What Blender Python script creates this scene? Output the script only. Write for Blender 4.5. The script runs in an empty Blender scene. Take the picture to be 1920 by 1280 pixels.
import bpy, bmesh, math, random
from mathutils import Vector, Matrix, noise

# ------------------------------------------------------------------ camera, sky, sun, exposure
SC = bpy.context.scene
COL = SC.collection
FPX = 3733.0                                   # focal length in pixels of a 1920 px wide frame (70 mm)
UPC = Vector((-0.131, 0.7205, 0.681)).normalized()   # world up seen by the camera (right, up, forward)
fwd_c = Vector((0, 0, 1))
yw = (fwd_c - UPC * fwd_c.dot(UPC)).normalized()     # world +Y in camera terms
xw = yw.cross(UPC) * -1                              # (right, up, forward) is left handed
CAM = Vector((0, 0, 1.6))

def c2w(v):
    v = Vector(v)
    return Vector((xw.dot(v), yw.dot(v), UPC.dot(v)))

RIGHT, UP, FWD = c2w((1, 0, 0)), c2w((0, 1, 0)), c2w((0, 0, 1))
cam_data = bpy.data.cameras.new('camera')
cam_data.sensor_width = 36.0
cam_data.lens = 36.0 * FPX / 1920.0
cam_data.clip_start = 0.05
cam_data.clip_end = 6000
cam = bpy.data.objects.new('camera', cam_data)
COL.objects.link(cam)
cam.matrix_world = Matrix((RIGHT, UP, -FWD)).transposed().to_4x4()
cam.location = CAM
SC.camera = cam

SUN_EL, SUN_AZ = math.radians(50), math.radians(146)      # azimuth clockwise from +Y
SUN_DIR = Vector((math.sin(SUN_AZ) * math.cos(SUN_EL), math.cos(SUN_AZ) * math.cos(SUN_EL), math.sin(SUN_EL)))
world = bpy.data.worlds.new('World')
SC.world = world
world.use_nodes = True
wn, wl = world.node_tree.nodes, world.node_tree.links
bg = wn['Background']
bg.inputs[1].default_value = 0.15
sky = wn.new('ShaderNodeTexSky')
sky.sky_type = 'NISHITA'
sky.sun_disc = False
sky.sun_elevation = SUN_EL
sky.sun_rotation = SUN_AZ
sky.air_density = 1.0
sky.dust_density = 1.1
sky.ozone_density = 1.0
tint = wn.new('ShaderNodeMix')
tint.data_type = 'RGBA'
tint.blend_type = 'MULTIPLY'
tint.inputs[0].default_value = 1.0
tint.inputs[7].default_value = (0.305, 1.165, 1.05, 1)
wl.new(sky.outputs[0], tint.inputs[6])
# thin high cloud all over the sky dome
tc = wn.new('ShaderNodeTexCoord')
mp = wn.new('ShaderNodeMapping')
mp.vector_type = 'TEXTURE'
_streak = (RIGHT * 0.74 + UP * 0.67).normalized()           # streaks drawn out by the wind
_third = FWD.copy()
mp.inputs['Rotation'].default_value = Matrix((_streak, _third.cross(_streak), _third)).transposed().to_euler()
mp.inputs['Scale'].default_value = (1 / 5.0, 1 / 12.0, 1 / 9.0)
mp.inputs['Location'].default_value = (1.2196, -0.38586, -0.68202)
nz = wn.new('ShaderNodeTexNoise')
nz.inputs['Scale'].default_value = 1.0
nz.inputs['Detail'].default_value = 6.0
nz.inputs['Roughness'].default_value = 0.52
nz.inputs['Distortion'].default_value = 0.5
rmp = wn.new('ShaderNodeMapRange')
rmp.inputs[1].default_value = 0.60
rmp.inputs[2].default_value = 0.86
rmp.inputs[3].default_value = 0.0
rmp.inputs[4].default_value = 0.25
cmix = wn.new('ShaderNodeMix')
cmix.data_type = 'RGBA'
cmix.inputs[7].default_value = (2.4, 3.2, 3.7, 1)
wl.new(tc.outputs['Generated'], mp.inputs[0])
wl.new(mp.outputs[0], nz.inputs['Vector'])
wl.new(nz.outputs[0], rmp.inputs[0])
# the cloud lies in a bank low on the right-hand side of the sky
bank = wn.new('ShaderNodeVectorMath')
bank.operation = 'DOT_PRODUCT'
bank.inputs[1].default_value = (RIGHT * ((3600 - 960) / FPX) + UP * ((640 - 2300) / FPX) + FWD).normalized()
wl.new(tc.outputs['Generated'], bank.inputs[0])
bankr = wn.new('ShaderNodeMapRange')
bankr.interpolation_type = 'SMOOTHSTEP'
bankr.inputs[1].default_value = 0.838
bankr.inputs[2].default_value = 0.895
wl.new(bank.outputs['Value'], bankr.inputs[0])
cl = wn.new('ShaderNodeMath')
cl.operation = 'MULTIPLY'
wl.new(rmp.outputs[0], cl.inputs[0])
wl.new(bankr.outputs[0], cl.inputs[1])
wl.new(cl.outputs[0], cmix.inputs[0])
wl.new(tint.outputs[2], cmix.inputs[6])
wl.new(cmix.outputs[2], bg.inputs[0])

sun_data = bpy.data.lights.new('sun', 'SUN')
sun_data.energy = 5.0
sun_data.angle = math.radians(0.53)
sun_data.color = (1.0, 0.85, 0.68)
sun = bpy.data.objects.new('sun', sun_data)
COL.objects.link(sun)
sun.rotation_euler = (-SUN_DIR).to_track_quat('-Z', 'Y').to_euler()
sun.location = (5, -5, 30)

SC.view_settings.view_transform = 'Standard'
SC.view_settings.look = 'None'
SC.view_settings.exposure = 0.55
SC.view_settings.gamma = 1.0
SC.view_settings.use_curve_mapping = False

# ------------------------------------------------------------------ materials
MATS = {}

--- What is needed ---
Starting at the top of the data above, repeat every line exactly until the line containing "from mathutils import Vector, Matrix, noise" has been given, then stop.

--- Answer in full ---
What Blender Python script creates this scene? Output the script only. Write for Blender 4.5. The script runs in an empty Blender scene. Take the picture to be 1920 by 1280 pixels.
import bpy, bmesh, math, random
from mathutils import Vector, Matrix, noise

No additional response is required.